Poiché tutto questo ha a che fare con le “piattaforme” on line, siamo di fronte al tramonto della teoria della sharing economy, come ad esempio teorizzata da Jeremy Rifkin, quale antitesi al possesso capitalistico?
Alietti
“La sharing economy è stata un fattore importante per sottrarre al profitto e alla rendita parti significative di vita collettiva.
Il problema è che se osserviamo, ad esempio, talune realtà marginali e periferiche nelle nostre città, lo scambio gratuito tra i residenti è uno strumento di sopravvivenza da sempre attivo, quindi le pratiche di mutuo aiuto raffigurano un circolo virtuoso necessario per la riproduzione sociale.

Le piattaforme digitali sembrano invece essere funzionali a gruppi già beneficiari e in possesso di risorse. In altre parole, l’errore implicito in Rifkin (ma non solo) è relativo alla mancata scomposizione di determinati fenomeni generali nelle loro variabili socio-economiche, che determinano effetti molto diversi.
La vera questione da affrontare nel prossimo futuro è il problema dei beni comuni, la loro preservazione in termini di accessibilità e gratuità, la loro estensione a più ambiti di vita quotidiana e la loro capacità di rafforzare le competenze democratiche in un’epoca dove l’autoritarismo sembra divenire la forma di governo dominante.”
Farinella
“Le piattaforme online senza un’educazione al pensiero critico non sono di nessun aiuto ai processi di cui stiamo parlando, anzi possono diventare spietati strumenti di controllo e orientamento.
Oggi, laddove il problema della ‘tecnica’ non interagisce con quello dell’etica, anche le università tendono spesso più verso la formazione di persone competenti piuttosto che di intellettuali dotati di pensiero critico.
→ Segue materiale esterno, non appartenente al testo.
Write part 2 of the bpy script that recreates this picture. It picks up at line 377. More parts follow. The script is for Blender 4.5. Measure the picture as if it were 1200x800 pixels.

La tecnica non è etica in sé, come non lo è la scienza, visto che ad essa possiamo associare l’organizzazione e le pratiche dei campi di sterminio, la bomba atomica, la crisi ambientale: è il suo uso e la sua condivisione che la rende tale. Ritorna la questione posta da Michel de Montaigne e ripresa da Edgar Morin: ‘meglio una testa ben fatta che una testa ben piena’, ma non stiamo andando in questa direzione.”